THE REQUEST
Retype exactly what appears below from the line containing "Build this scene" down to the line containing "R_ = math.radians", keeping both end lines. Do not include pictures.

3D scene scripts
+===+

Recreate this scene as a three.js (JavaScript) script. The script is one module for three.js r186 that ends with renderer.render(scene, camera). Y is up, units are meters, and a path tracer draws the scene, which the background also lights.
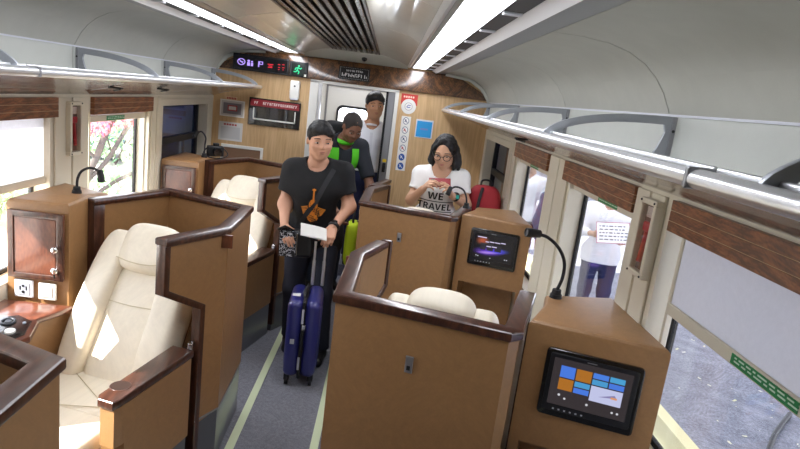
import * as THREE from 'three';
import { RoundedBoxGeometry } from 'three/addons/geometries/RoundedBoxGeometry.js';
import { mergeGeometries, toCreasedNormals } from 'three/addons/utils/BufferGeometryUtils.js';
import { ImprovedNoise } from 'three/addons/math/ImprovedNoise.js';
import { RectAreaLightUniformsLib } from 'three/addons/lights/RectAreaLightUniformsLib.js';
import { Brush, Evaluator, SUBTRACTION } from 'three-bvh-csg';

// ---------------------------------------------------------------- camera, sky, sun, exposure
const scene = new THREE.Scene();
const V3 = (x, y, z) => new THREE.Vector3(x, y, z);
const camera = new THREE.PerspectiveCamera(41.664, 800 / 449, 0.05, 400);
camera.position.set(0, 1.85, 0);
camera.setRotationFromMatrix(new THREE.Matrix4().makeBasis(
  V3(0.99236235, 0.12255144, 0.01407538), V3(-0.11678339, 0.97009456, -0.2127867), V3(-0.03973177, 0.20951774, 0.97699729)));

const EXPOSURE = 2.5, LAMP = 5.4, SUN = 8, SKY = 2.5;
const sunWay = V3(-0.66, 0.66, 0.26).normalize();
scene.background = new THREE.Color(0.86, 0.92, 1.04);   // bright hazy overcast
scene.backgroundIntensity = SKY;
const sun = new THREE.DirectionalLight(new THREE.Color(1, 0.95, 0.86), SUN);
sun.name = 'sun';
sun.position.copy(sunWay).multiplyScalar(30);
sun.castShadow = true;
sun.shadow.mapSize.set(2048, 2048);
Object.assign(sun.shadow.camera, { left: -14, right: 14, top: 14, bottom: -14, near: 1, far: 70 });
scene.add(sun, sun.target);
sun.target.position.set(-0.36, 0.8, -3);
RectAreaLightUniformsLib.init();

const renderer = new THREE.WebGLRenderer({ antialias: true });
renderer.toneMapping = THREE.LinearToneMapping;
renderer.toneMappingExposure = EXPOSURE;
renderer.shadowMap.enabled = true;

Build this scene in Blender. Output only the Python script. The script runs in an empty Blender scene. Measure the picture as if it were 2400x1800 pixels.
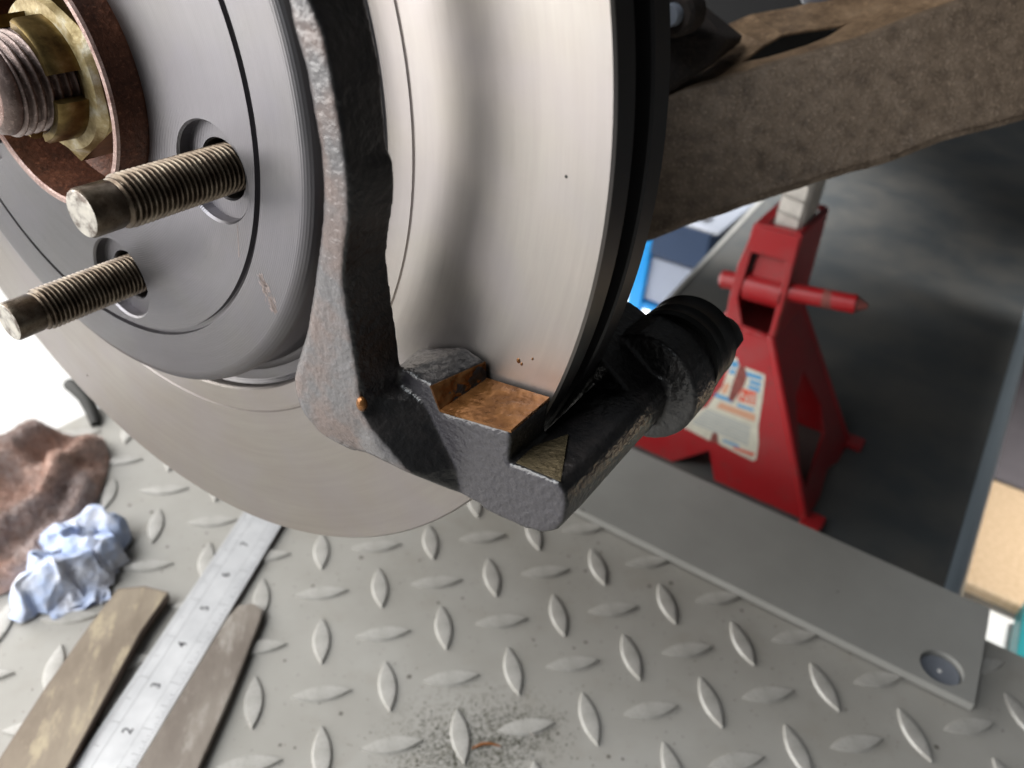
import bpy, bmesh, math, random
import numpy as np
from mathutils import Vector, Matrix, noise
random.seed(7)
S = 0.001                       # every number below is in millimetres
sc = bpy.context.scene
col = sc.collection
R_ = math.radians

# ------------------------------------------------------------------ camera
CAM = (51.847, -223.790, 363.556)
RX = (0.97844567, -0.19170501, 0.07676761)
RY = (-0.04565121, -0.56335051, -0.82495586)
RZ = (0.20139525, 0.80366995, -0.55995943)
cd = bpy.data.cameras.new('camera'); cam = bpy.data.objects.new('camera', cd); col.objects.link(cam)
rm = Matrix((RX, [-c for c in RY], [-c for c in RZ])).transposed().to_4x4()
rm.translation = Vector(CAM) * S
cam.matrix_world = rm
cd.sensor_width = 36; cd.lens = 1889.25 / 2400 * 36
cd.clip_start = 0.01; cd.clip_end = 60
cd.dof.use_dof = True; cd.dof.focus_distance = 0.195; cd.dof.aperture_fstop = 16
sc.camera = cam

# ------------------------------------------------------------------ light
w = bpy.data.worlds.new('World'); sc.world = w; w.use_nodes = True
bg = w.node_tree.nodes['Background']
bg.inputs[0].default_value = (0.93, 0.97, 1.0, 1); bg.inputs[1].default_value = 0.06
sc.view_settings.view_transform = 'Standard'; sc.view_settings.look = 'None'
sc.view_settings.exposure = 0; sc.view_settings.gamma = 1
sc.cycles.use_denoising = True
sc.cycles.max_bounces = 8

def area(name, loc, target, sx, sy, power, color):
    l = bpy.data.lights.new(name, 'AREA'); l.shape = 'RECTANGLE'; l.size = sx; l.size_y = sy
    l.energy = power; l.color = color
    o = bpy.data.objects.new(name, l); col.objects.link(o)
    o.location = loc
    o.rotation_euler = (Vector(target) - Vector(loc)).to_track_quat('-Z', 'Y').to_euler()
    return o
area('open_door_daylight', (-0.84, 0.26, 0.56), (-0.08, 0.08, 0.10), 1.9, 1.2, 40, (1.0, 0.975, 0.94))
area('roof_light', (-1.3, -0.5, 1.9), (-0.1, 0.0, 0.1), 1.2, 0.8, 26, (0.90, 0.95, 1.0))
l_ = area('far_floor_fill', (0.52, 1.20, 1.1), (0.50, 1.16, -0.3), 0.4, 0.4, 10, (1.0, 0.98, 0.96)); l_.data.spread = R_(50)  # added panel above the trolley, stands in for daylight on the far floor
l_ = area('board_fill_lamp', (0.97, 0.20, 2.3), (0.97, 0.20, -0.3), 0.3, 0.3, 2.6, (1.0, 0.97, 0.93)); l_.data.spread = R_(24)  # added narrow lamp that brightens the board; no real window there

# ------------------------------------------------------------------ frames
YAW, CAMB = 3.930778, -0.0115029
A = Vector((math.cos(YAW) * math.cos(CAMB), math.sin(YAW) * math.cos(CAMB), math.sin(CAMB)))
U = Vector((0, 0, 1)).cross(A).normalized(); V = A.cross(U)
HC = Vector((-6.511, 21.210, 304.037))
HUB = Matrix((U, V, A)).transposed().to_4x4(); HUB.translation = HC * S

def L2W(p): return HC + U * p[0] + V * p[1] + A * p[2]

# ------------------------------------------------------------------ materials
class N:
    def __init__(s, name):
        s.m = bpy.data.materials.new(name); s.m.use_nodes = True
        s.t = s.m.node_tree; s.b = s.t.nodes['Principled BSDF']
        s._tc = None
    def n(s, typ, ins=None, **kw):
        x = s.t.nodes.new(typ)
        for k, v in kw.items(): setattr(x, k, v)
        for k, v in (ins or {}).items(): s.set(x.inputs[k], v)
        return x
    def set(s, sock, v):
        if isinstance(v, bpy.types.NodeSocket): s.t.links.new(v, sock)
        elif isinstance(v, bpy.types.Node): s.t.links.new(v.outputs[0], sock)
        else:
            if isinstance(v, (tuple, list)) and len(v) == 3 and sock.type == 'RGBA': v = (*v, 1)
            sock.default_value = v
    def obj(s):
        if not s._tc: s._tc = s.n('ShaderNodeTexCoord')
        return s._tc.outputs['Object']
    def mapped(s, scale):
        return s.n('ShaderNodeMapping', {'Vector': s.obj(), 'Scale': scale}).outputs[0]
    def noise(s, mm, detail=4, rough=0.6, vec=None, out=0):     # mm = feature size
        return s.n('ShaderNodeTexNoise', {'Vector': vec or s.obj(), 'Scale': 1000.0 / mm, 'Detail': detail, 'Roughness': rough}).outputs[out]
    def vor(s, mm, vec=None, out=0, rnd=1.0):
        return s.n('ShaderNodeTexVoronoi', {'Vector': vec or s.obj(), 'Scale': 1000.0 / mm, 'Randomness': rnd}).outputs[out]
    def math(s, op, a, b=0.0, c=None):
        x = s.n('ShaderNodeMath', operation=op); s.set(x.inputs[0], a); s.set(x.inputs[1], b)
        if c is not None: s.set(x.inputs[2], c)
        return x.outputs[0]
    def ramp(s, fac, stops):
        x = s.n('ShaderNodeValToRGB', {'Fac': fac}); e = x.color_ramp.elements
        while len(e) < len(stops): e.new(0.5)
        for q, (p, c) in zip(e, stops):
            q.position = p; q.color = (*c, 1) if isinstance(c, (tuple, list)) else (c, c, c, 1)
        return x.outputs[0]
    def mix(s, fac, a, b):
        x = s.n('ShaderNodeMix', data_type='RGBA'); s.set(x.inputs[0], fac); s.set(x.inputs[6], a); s.set(x.inputs[7], b)
        return x.outputs[2]
    def bump(s, h, strength, dist_mm, prev=None):
        x = s.n('ShaderNodeBump', {'Height': h, 'Strength': strength, 'Distance': dist_mm * S})
        if prev is not None: s.t.links.new(prev, x.inputs['Normal'])
        return x.outputs[0]
    def fin(s, color=None, metal=0.0, rough=0.5, normal=None, spec=None, **kw):
        b = s.b.inputs
        if color is not None: s.set(b['Base Color'], color)
        s.set(b['Metallic'], metal); s.set(b['Roughness'], rough)
        if normal is not None: s.t.links.new(normal, b['Normal'])
        if spec is not None: s.set(b['Specular IOR Level'], spec)
        for k, v in kw.items(): s.set(b[k.replace('_', ' ')], v)
        return s.m
    def polar(s):
        sp = s.n('ShaderNodeSeparateXYZ', {'Vector': s.obj()})
        x, y = sp.outputs[0], sp.outputs[1]
        r = s.math('SQRT', s.math('ADD', s.math('MULTIPLY', x, x), s.math('MULTIPLY', y, y)))
        th = s.math('ARCTAN2', y, x)
        return r, th, sp.outputs[2]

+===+

REPLY TO THE EXERCISE
Build this scene in Blender. Output only the Python script. The script runs in an empty Blender scene. Measure the picture as if it were 2400x1800 pixels.
import bpy, bmesh, math, random
import numpy as np
from mathutils import Vector, Matrix, noise
random.seed(7)
S = 0.001                       # every number below is in millimetres
sc = bpy.context.scene
col = sc.collection
R_ = math.radians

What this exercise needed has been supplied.